Upaya untuk memungkinkan Bangka Belitung dapat langsung melakukan aktivitas ekspor-impor sudah dilakukan pada masa Gubernur Babel Erzaldi Rosman, dengan rencana pengembangan Pelabuhan Belinyu menjadi pelabuhan ekspor-impor berkapasitas 10.000 GT.
Langkah tersebut sudah dalam tahap komunikasi bersama Kementerian Perhubungan melalui Direktorat Pelabuhan dan Pengerukan Kemenhub RI, dan hingga saat ini dalam pertimbangan pemerintah pusat.
Digitalisasi Asa Menuju Indonesia-Sentris
Selain infrastruktur keras, upaya lain yang terus digodok oleh pemerintah untuk menciptakan interkonektivitas ialah infrastruktur keras non fisik dengan pemanfaatan digital melalui aplikasi Inaportnet.

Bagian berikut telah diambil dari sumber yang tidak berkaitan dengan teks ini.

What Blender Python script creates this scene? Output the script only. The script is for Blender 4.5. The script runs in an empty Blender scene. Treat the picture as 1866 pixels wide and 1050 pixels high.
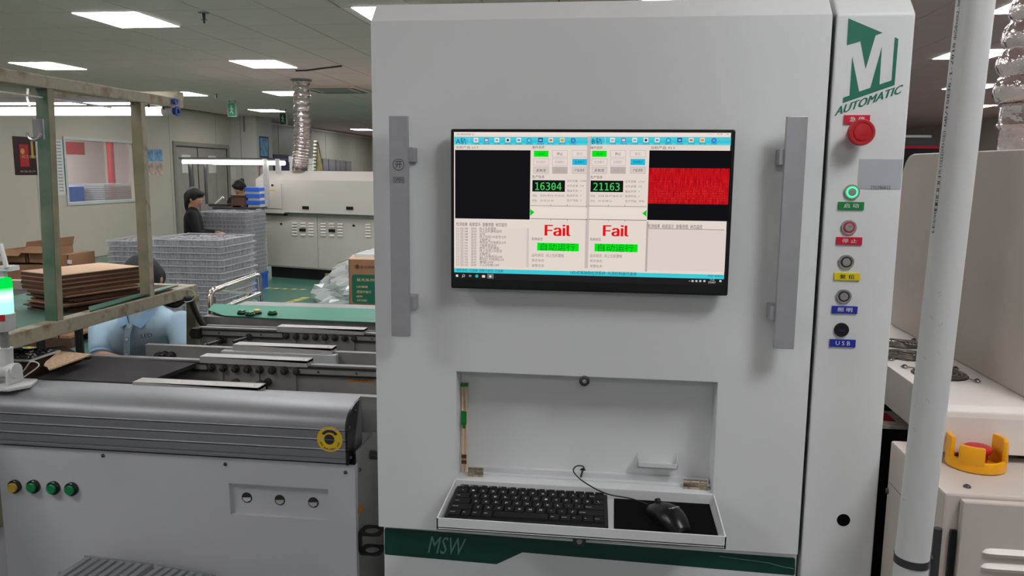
import bpy, bmesh, math, random
from mathutils import Vector, Matrix
random.seed(7)
SC = bpy.context.scene
COL = SC.collection
V = Vector
PI = math.pi
# ------------------------------------------------------------ camera, world, exposure
F = 1445.36; YAW, PITCH, ROLL = (math.radians(a) for a in (7.3163, -8.2977, 0.5366))
CAM = V((0, 0, 1.6))
def _axes():
    cy, sy, cp, sp = math.cos(YAW), math.sin(YAW), math.cos(PITCH), math.sin(PITCH)
    f = V((-sy*cp, cy*cp, sp)); r = V((cy, sy, 0)); u = r.cross(f)
    c, s = math.cos(ROLL), math.sin(ROLL)
    return c*r + s*u, -s*r + c*u, f
RT, UP, FW = _axes()
cam = bpy.data.objects.new('camera', bpy.data.cameras.new('camera')); COL.objects.link(cam)
cam.matrix_world = Matrix(((RT.x, UP.x, -FW.x, CAM.x), (RT.y, UP.y, -FW.y, CAM.y), (RT.z, UP.z, -FW.z, CAM.z), (0, 0, 0, 1)))
cam.data.sensor_width = 36; cam.data.lens = F*36/1866; cam.data.clip_start = 0.02; cam.data.clip_end = 100
SC.camera = cam
SC.view_settings.view_transform = 'Standard'; SC.view_settings.look = 'None'
SC.view_settings.exposure = 0.0; SC.view_settings.gamma = 1.0; SC.view_settings.use_curve_mapping = False
SC.cycles.use_denoising = True
SC.cycles.max_bounces = 8; SC.cycles.diffuse_bounces = 4; SC.cycles.transparent_max_bounces = 24
PANEL_LIGHT = 22.0      # radiance of every ceiling panel
TUBE_LIGHT = 9.0
w = bpy.data.worlds.new('world'); SC.world = w; w.use_nodes = True
w.node_tree.nodes['Background'].inputs[0].default_value = (0.5, 0.52, 0.5, 1)
w.node_tree.nodes['Background'].inputs[1].default_value = 0.03
# pixel -> point on a plane of the room (1866 x 1050 frame)
def ray(x, y): return RT*((x-933)/F) + UP*((525-y)/F) + FW
def PY(x, y, Y): d = ray(x, y); return CAM + d*(Y/d.y)
def PXp(x, y, X): d = ray(x, y); return CAM + d*(X/d.x)
def PZ(x, y, Z): d = ray(x, y); return CAM + d*((Z-1.6)/d.z)
# ------------------------------------------------------------ materials
def lin(c):
    c = c/255.0
    return c/12.92 if c <= 0.04045 else ((c+0.055)/1.055)**2.4
def C(r, g, b, a=1): return (lin(r), lin(g), lin(b), a)
def mat(name, rgb, rough=0.5, metal=0.0, var=0.0, vscale=8, bump=0.0, bscale=60, stretch=None, rgb2=None, thr=None, spec=0.5, coat=0.0, alpha=1.0):
    m = bpy.data.materials.new(name); m.use_nodes = True
    nt = m.node_tree; N = nt.nodes; L = nt.links; b = N['Principled BSDF']
    b.inputs['Base Color'].default_value = C(*rgb); b.inputs['Roughness'].default_value = rough
    b.inputs['Metallic'].default_value = metal; b.inputs['Specular IOR Level'].default_value = spec
    b.inputs['Coat Weight'].default_value = coat; b.inputs['Alpha'].default_value = alpha
    if var or bump or rgb2:
        tc = N.new('ShaderNodeTexCoord'); mp = N.new('ShaderNodeMapping'); L.new(tc.outputs['Object'], mp.inputs[0])
        if stretch: mp.inputs['Scale'].default_value = stretch
    if var or rgb2:
        n = N.new('ShaderNodeTexNoise'); n.inputs['Scale'].default_value = vscale; n.inputs['Detail'].default_value = 4
        L.new(mp.outputs[0], n.inputs['Vector'])
        cr = N.new('ShaderNodeValToRGB'); L.new(n.outputs['Fac'], cr.inputs[0])
        lo, hi = (thr or (0.3, 0.7)); cr.color_ramp.elements[0].position = lo; cr.color_ramp.elements[1].position = hi
        if rgb2: a1, a2 = C(*rgb), C(*rgb2)
        else:
            a1 = C(*[max(0, v*(1-var)) for v in rgb]); a2 = C(*[min(255, v*(1+var)) for v in rgb])
        cr.color_ramp.elements[0].color = a1; cr.color_ramp.elements[1].color = a2
        L.new(cr.outputs[0], b.inputs['Base Color'])
    if bump:
        n2 = N.new('ShaderNodeTexNoise'); n2.inputs['Scale'].default_value = bscale; n2.inputs['Detail'].default_value = 3
        L.new(mp.outputs[0], n2.inputs['Vector'])
        bp = N.new('ShaderNodeBump'); bp.inputs['Strength'].default_value = bump; bp.inputs['Distance'].default_value = 0.01
        L.new(n2.outputs['Fac'], bp.inputs['Height']); L.new(bp.outputs[0], b.inputs['Normal'])
    return m
def emat(name, rgb, s=1.0):
    m = bpy.data.materials.new(name); m.use_nodes = True
    nt = m.node_tree; nt.nodes.clear()
    e = nt.nodes.new('ShaderNodeEmission'); o = nt.nodes.new('ShaderNodeOutputMaterial')
    e.inputs[0].default_value = C(*rgb); e.inputs[1].default_value = s; nt.links.new(e.outputs[0], o.inputs[0])
    return m
def clear_plastic(name, rgb, trans=0.5, rough=0.15):
    m = bpy.data.materials.new(name); m.use_nodes = True
    nt = m.node_tree; N = nt.nodes; b = N['Principled BSDF']
    b.inputs['Base Color'].default_value = C(*rgb); b.inputs['Roughness'].default_value = rough
    t = N.new('ShaderNodeBsdfTransparent'); x = N.new('ShaderNodeMixShader'); x.inputs[0].default_value = trans
    nt.links.new(b.outputs[0], x.inputs[1]); nt.links.new(t.outputs[0], x.inputs[2]); nt.links.new(x.outputs[0], N['Material Output'].inputs[0])
    return m
_EC = {}
def E_(r, g, b, s=1.0):
    k = (r, g, b, s)
    if k not in _EC: _EC[k] = emat('screen_colour', (r, g, b), s)
    return _EC[k]
M = {}
M['white'] = mat('white_powder_coat', (220, 223, 222), 0.45, var=0.012, vscale=3, bump=0.03, bscale=900)
M['white_in'] = mat('white_inner_coat', (214, 216, 217), 0.5, var=0.012, vscale=4)
M['door_edge'] = mat('grey_edge', (120, 122, 124), 0.5)
M['handle'] = mat('anodised_handle', (168, 169, 174), 0.42, 0.35, var=0.02, vscale=30)
M['black'] = mat('black_plastic', (18, 18, 20), 0.35)
M['bezel'] = mat('black_gloss_bezel', (10, 10, 12), 0.28)
M['matblack'] = mat('matt_black', (9, 9, 10), 0.9, bump=0.3, bscale=1500, spec=0.1)
M['key'] = mat('black_key', (14, 14, 15), 0.6, spec=0.3)
M['kbody'] = mat('keyboard_body', (30, 30, 33), 0.55, spec=0.3)
M['legend'] = mat('grey_legend', (232, 232, 232), 0.6)
M['mouse'] = mat('mouse_black', (15, 15, 17), 0.3, spec=0.4)
M['green'] = mat('dark_green_film', (8, 62, 52), 0.45, var=0.04, vscale=5)
M['logo'] = mat('logo_green', (22, 112, 88), 0.5, var=0.03, vscale=20)
M['logo_clear'] = clear_plastic('sticker_film', (225, 226, 226), 0.8, 0.3)
M['sticker'] = mat('silver_sticker', (178, 182, 188), 0.4)
M['ink'] = mat('black_ink', (40, 40, 42), 0.6)
M['msw'] = mat('grey_green_letters', (96, 138, 132), 0.5)
M['red'] = mat('red_button', (186, 22, 34), 0.4, var=0.03, vscale=20)
M['redlab'] = mat('red_label', (205, 20, 52), 0.3)
M['grnlab'] = mat('green_label', (10, 135, 62), 0.3)
M['yellab'] = mat('yellow_label', (226, 208, 14), 0.3)
M['blulab'] = mat('blue_label', (30, 48, 165), 0.3)
M['whitetxt'] = mat('white_letters', (228, 228, 228), 0.5)
M['steel'] = mat('brushed_steel', (190, 188, 184), 0.32, 0.9, var=0.05, vscale=40)
M['darksteel'] = mat('dark_steel', (84, 84, 86), 0.4, 0.7)
M['nickel'] = mat('nickel_hinge', (190, 176, 156), 0.22, 1.0)
M['glow_green'] = emat('lit_green_ring', (60, 255, 150), 2.0)
M['glow_usb'] = mat('dim_blue', (38, 44, 96), 0.5)
M['wood'] = mat('pale_wood_stick', (214, 186, 158), 0.6, var=0.06, vscale=30, stretch=(8, 8, 1))
M['tape'] = mat('green_tape', (0, 128, 48), 0.3)
M['alu'] = mat('brushed_aluminium', (146, 147, 150), 0.5, 0.7, var=0.03, vscale=60, stretch=(1, 40, 40), bump=0.04, bscale=120)
M['alu_w'] = mat('pale_aluminium', (192, 188, 184), 0.45, 0.25, var=0.03, vscale=25)
M['plate'] = mat('grey_steel_plate', (146, 145, 142), 0.5, 0.12, var=0.05, vscale=12)
M['plate_w'] = mat('light_grey_cover', (190, 197, 196), 0.5, var=0.02)
M['convwhite'] = mat('conveyor_white_coat', (190, 192, 196), 0.5, var=0.015, vscale=3)
M['rubber'] = mat('black_rubber', (22, 21, 22), 0.6, bump=0.1, bscale=200)
M['roller'] = mat('roller_grey', (62, 60, 60), 0.45, 0.3)
M['belt'] = mat('belt', (44, 42, 42), 0.7)
M['pan'] = mat('dark_pan', (58, 56, 56), 0.6, 0.3, var=0.1, vscale=10)
M['yellow'] = mat('yellow_sticker', (222, 184, 30), 0.5, var=0.04, vscale=40)
M['orange'] = mat('orange_sticker', (196, 122, 40), 0.5, var=0.05, vscale=40)
M['gbtn'] = mat('green_push_button', (16, 128, 72), 0.3)
M['ybtn'] = mat('yellow_push_button', (196, 164, 60), 0.35)
M['board'] = mat('black_led_board', (42, 38, 42), 0.75, var=0.2, vscale=500, bump=0.5, bscale=900)
M['card'] = mat('brown_cardboard', (150, 110, 80), 0.85, var=0.04, vscale=6, bump=0.08, bscale=80)
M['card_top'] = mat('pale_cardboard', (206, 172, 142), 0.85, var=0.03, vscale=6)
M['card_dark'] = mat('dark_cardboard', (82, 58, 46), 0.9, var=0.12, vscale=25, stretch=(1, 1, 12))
M['bumpcard'] = mat('foil_flecked_card', (204, 166, 132), 0.45, bump=0.2, bscale=260, rgb2=(232, 214, 190), vscale=160, thr=(0.55, 0.62))
M['rack'] = mat('rusty_cream_paint', (124, 122, 98), 0.6, bump=0.2, bscale=30, rgb2=(158, 146, 118), vscale=12)
M['rack_green'] = mat('green_worn_paint', (66, 98, 76), 0.6, bump=0.2, bscale=30, rgb2=(118, 126, 108), vscale=7, thr=(0.38, 0.68))
M['rust'] = mat('rusty_beam', (164, 158, 138), 0.7, bump=0.3, bscale=40, rgb2=(118, 88, 58), vscale=18, thr=(0.52, 0.74))
M['mat_green'] = mat('green_rubber_mat', (34, 130, 104), 0.5, var=0.03)
M['mat_dull'] = mat('dull_green_sheet', (64, 108, 94), 0.5, var=0.06)
M['chrome'] = mat('polished_tube', (214, 208, 202), 0.14, 1.0)
M['trayrim'] = clear_plastic('clear_tray_rim', (206, 206, 210), 0.45, 0.2)
M['traydark'] = clear_plastic('smoky_tray', (150, 152, 154), 0.35, 0.25)
M['traywall'] = clear_plastic('clear_tray_wall', (190, 190, 196), 0.55, 0.25)
M['traycore'] = mat('packed_modules', (84, 82, 86), 0.6, rgb2=(176, 174, 180), vscale=60, stretch=(1, 1, .25), thr=(.42, .6))
M['bubble'] = clear_plastic('bubble_wrap', (205, 208, 206), 0.35, 0.12)
M['oven'] = mat('oven_cream_coat', (196, 190, 180), 0.5, var=0.012, vscale=2)
M['oven_dark'] = mat('dark_plinth', (22, 22, 24), 0.7)
M['floor_grey'] = mat('grey_epoxy', (84, 90, 90), 0.5, var=0.04, vscale=2)
M['floor'] = mat('green_epoxy', (76, 124, 108), 0.3, var=0.05, vscale=2)
M['floor_y'] = mat('yellow_floor_paint', (198, 184, 104), 0.5, var=0.08, vscale=20)
M['wall'] = mat('panel_wall', (204, 194, 178), 0.42, var=0.02, vscale=0.8)
M['wall2'] = mat('grey_panel_wall', (170, 168, 155), 0.4, var=0.02, vscale=0.8)
M['pillar'] = mat('pillar_cladding', (206, 200, 194), 0.5, var=0.01)
M['pinkwall'] = mat('pale_pink_wall', (226, 212, 204), 0.7)
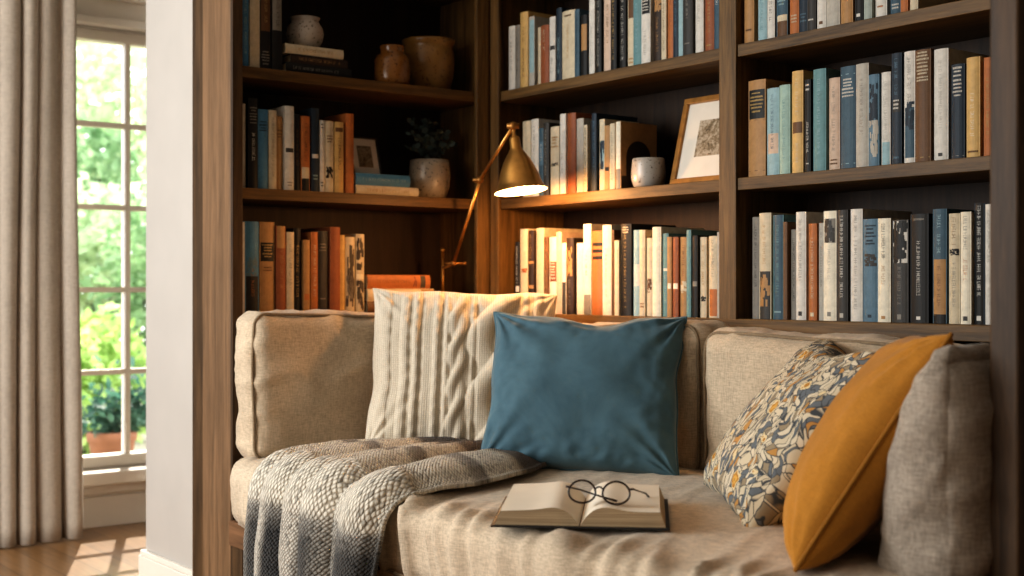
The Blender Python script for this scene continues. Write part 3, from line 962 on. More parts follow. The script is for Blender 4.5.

Sistem layanan tunggal secara elektronik berbasis internet ini memberikan pelayanan kapal dan barang secara transparan di pelabuhan, menjamin rasa keadilan pelayanan (first come first served), mempercepat penyelesaian pelayanan kapal dan barang, hingga meminimalisasi biaya.
Penerapan aplikasi keluaran Direktorat Jenderal Perhubungan Laut Kementerian Perhubungan sesuai dengan Peraturan Menteri Perhubungan Republik Indonesia Nomor PM 157 Tahun 2015 tersebut sudah terkoneksi di 264 pelabuhan se-Indonesia sejak diluncurkan pada 2016, termasuk 2 pelabuhan di Bangka Belitung, yaitu Pelabuhan Tanjung Kalian, dan Pelabuhan Manggar.
Jika seluruh instrumen interkonektivitas pendukung untuk daerah kepulauan seperti Bangka Belitung terpenuhi dengan panjang dan kapasitas dermaga yang memadai, pelayanan inaportnet aktif di seluruh pelabuhan, dan bahkan ketersediaan kapal mencukupi, cita-cita Indonesia-Sentris yang diinginkan dapat terealisasi.